I’ve been very fortunate to learn from a handful of incredible mentors who have shaped how I think, lead, and show up professionally. Jess Yang, who I met through Retail Women in Tech and founder of Halo, has shown me what creative, visionary leadership looks like. Chandler Minaldi has been one of the most impactful people in my professional development, always encouraging me to raise the bar and step into new levels of success. Zach Tarshis, who spent a decade at Google before we crossed paths at Archive, has pushed me think big and approach challenges and opportunities from new strategic angles. 

02What’s the best career advice you’ve ever received?

The best career advice I ever received came from Liz Ricketts, and it completely reframed how I think about impact. She helped me realize that creating another sustainable t-shirt wasn’t the goal, the real opportunity was to rethink and redesign the entire system behind it.

03What advice would you give to young women entering your industry?

For someone looking to start a career in resale, my biggest piece of advice is to start by participating in resale yourself.
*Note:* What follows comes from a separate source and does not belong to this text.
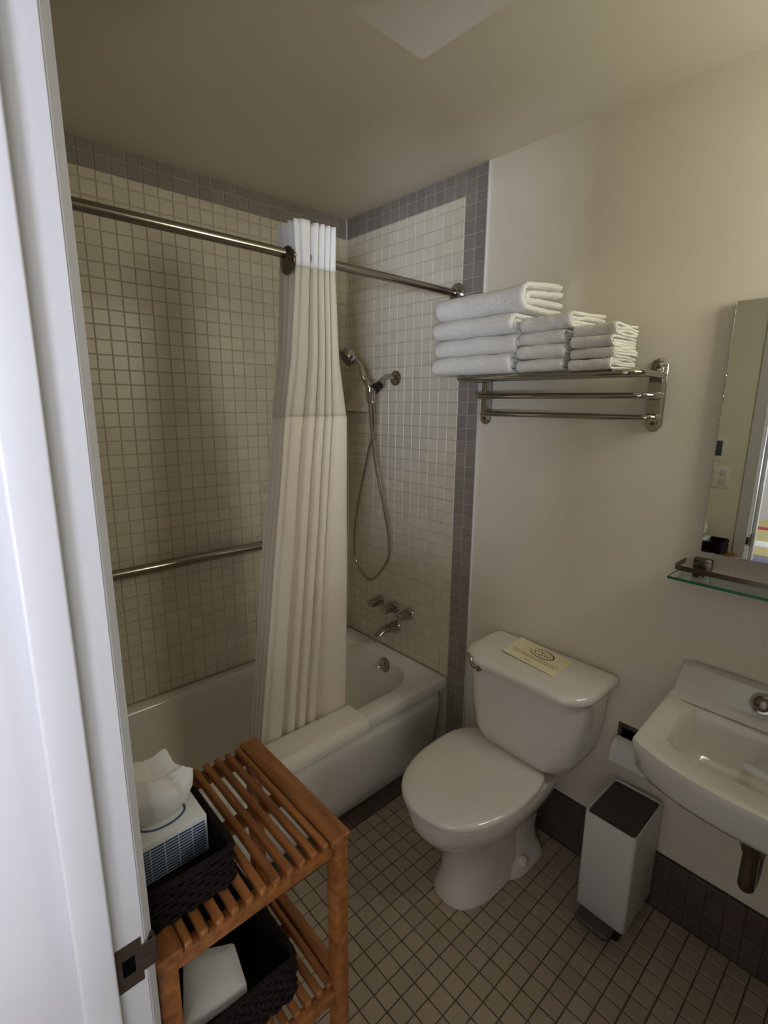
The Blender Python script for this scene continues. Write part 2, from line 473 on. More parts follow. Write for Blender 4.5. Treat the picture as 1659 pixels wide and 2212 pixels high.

List something on Depop, buy something on eBay, trade in your old lululemon in store, go thrifting, spend time in your local vintage shop, and really experience the magic of it from all angles. My second piece of advice to young women is to network early and often, because in a small industry like resale, the people you meet now are the ones you’ll grow alongside for years to come.

04What are the biggest challenges or opportunities in your field right now?

I think the biggest opportunity right now is how AI is fundamentally reshaping commerce, especially as agentic shopping makes discovery and comparison more accessible. Consumers can now evaluate new and secondhand options side by side in real time, which is accelerating transparency and pushing resale into a core purchasing channel.